■ **DATASET EXTRACT**:
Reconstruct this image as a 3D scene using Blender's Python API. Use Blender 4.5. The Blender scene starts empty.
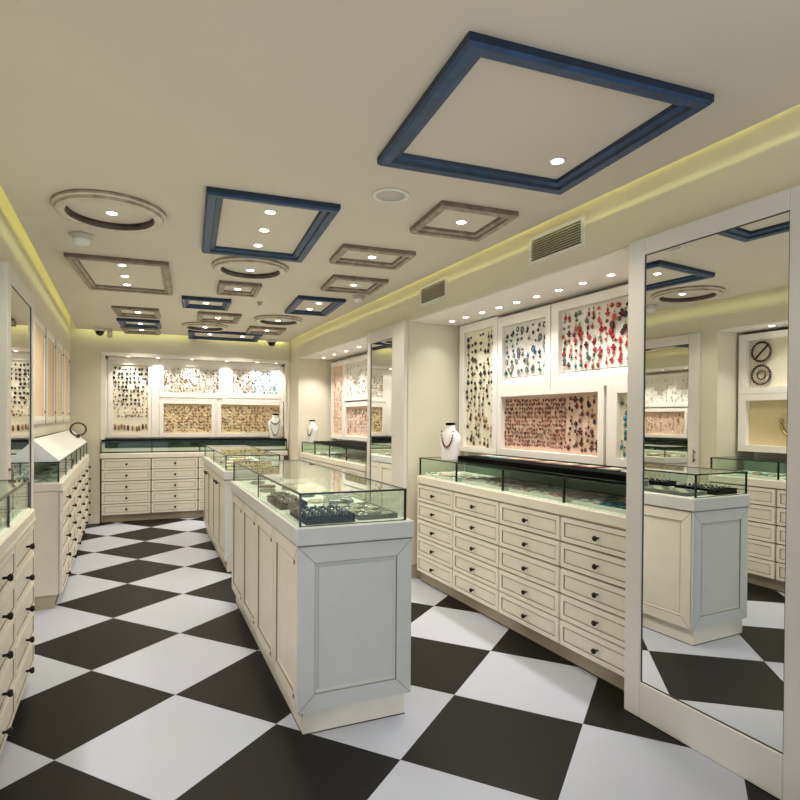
import bpy, math, random
from mathutils import Matrix, Vector
random.seed(7)
scene = bpy.context.scene
col = scene.collection
PI = math.pi
R = math.radians

# ------------------------------------------------------------------ materials
def s2l(c):
    return tuple(((v/255)/12.92 if v/255 <= .04045 else ((v/255+.055)/1.055)**2.4) for v in c)

def paint(name, rgb, rough=.5, noise=.06, nscale=6.0, metal=0.0, spec=.5, coat=0.0):
    m = bpy.data.materials.new(name); m.use_nodes = True
    nt = m.node_tree; b = nt.nodes['Principled BSDF']
    c = s2l(rgb)
    if noise > 0:
        tc = nt.nodes.new('ShaderNodeTexCoord')
        n = nt.nodes.new('ShaderNodeTexNoise'); n.inputs['Scale'].default_value = nscale; n.inputs['Detail'].default_value = 4
        r = nt.nodes.new('ShaderNodeValToRGB')
        r.color_ramp.elements[0].position = .3; r.color_ramp.elements[1].position = .7
        r.color_ramp.elements[0].color = tuple(v*(1-noise) for v in c)+(1,)
        r.color_ramp.elements[1].color = tuple(min(1, v*(1+noise)) for v in c)+(1,)
        nt.links.new(tc.outputs['Object'], n.inputs['Vector'])
        nt.links.new(n.outputs['Fac'], r.inputs['Fac'])
        nt.links.new(r.outputs['Color'], b.inputs['Base Color'])
    else:
        b.inputs['Base Color'].default_value = c+(1,)
    b.inputs['Roughness'].default_value = rough
    b.inputs['Metallic'].default_value = metal
    b.inputs['Specular IOR Level'].default_value = spec
    if coat: b.inputs['Coat Weight'].default_value = coat
    return m

def emit(name, rgb, strength):
    m = bpy.data.materials.new(name); m.use_nodes = True
    nt = m.node_tree; nt.nodes.clear()
    e = nt.nodes.new('ShaderNodeEmission'); o = nt.nodes.new('ShaderNodeOutputMaterial')
    e.inputs['Color'].default_value = s2l(rgb)+(1,); e.inputs['Strength'].default_value = strength
    nt.links.new(e.outputs[0], o.inputs[0]); return m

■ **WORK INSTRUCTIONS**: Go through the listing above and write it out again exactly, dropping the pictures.

■ **THE RESULT**:
Reconstruct this image as a 3D scene using Blender's Python API. Use Blender 4.5. The Blender scene starts empty.
import bpy, math, random
from mathutils import Matrix, Vector
random.seed(7)
scene = bpy.context.scene
col = scene.collection
PI = math.pi
R = math.radians

# ------------------------------------------------------------------ materials
def s2l(c):
    return tuple(((v/255)/12.92 if v/255 <= .04045 else ((v/255+.055)/1.055)**2.4) for v in c)

def paint(name, rgb, rough=.5, noise=.06, nscale=6.0, metal=0.0, spec=.5, coat=0.0):
    m = bpy.data.materials.new(name); m.use_nodes = True
    nt = m.node_tree; b = nt.nodes['Principled BSDF']
    c = s2l(rgb)
    if noise > 0:
        tc = nt.nodes.new('ShaderNodeTexCoord')
        n = nt.nodes.new('ShaderNodeTexNoise'); n.inputs['Scale'].default_value = nscale; n.inputs['Detail'].default_value = 4
        r = nt.nodes.new('ShaderNodeValToRGB')
        r.color_ramp.elements[0].position = .3; r.color_ramp.elements[1].position = .7
        r.color_ramp.elements[0].color = tuple(v*(1-noise) for v in c)+(1,)
        r.color_ramp.elements[1].color = tuple(min(1, v*(1+noise)) for v in c)+(1,)
        nt.links.new(tc.outputs['Object'], n.inputs['Vector'])
        nt.links.new(n.outputs['Fac'], r.inputs['Fac'])
        nt.links.new(r.outputs['Color'], b.inputs['Base Color'])
    else:
        b.inputs['Base Color'].default_value = c+(1,)
    b.inputs['Roughness'].default_value = rough
    b.inputs['Metallic'].default_value = metal
    b.inputs['Specular IOR Level'].default_value = spec
    if coat: b.inputs['Coat Weight'].default_value = coat
    return m

def emit(name, rgb, strength):
    m = bpy.data.materials.new(name); m.use_nodes = True
    nt = m.node_tree; nt.nodes.clear()
    e = nt.nodes.new('ShaderNodeEmission'); o = nt.nodes.new('ShaderNodeOutputMaterial')
    e.inputs['Color'].default_value = s2l(rgb)+(1,); e.inputs['Strength'].default_value = strength
    nt.links.new(e.outputs[0], o.inputs[0]); return m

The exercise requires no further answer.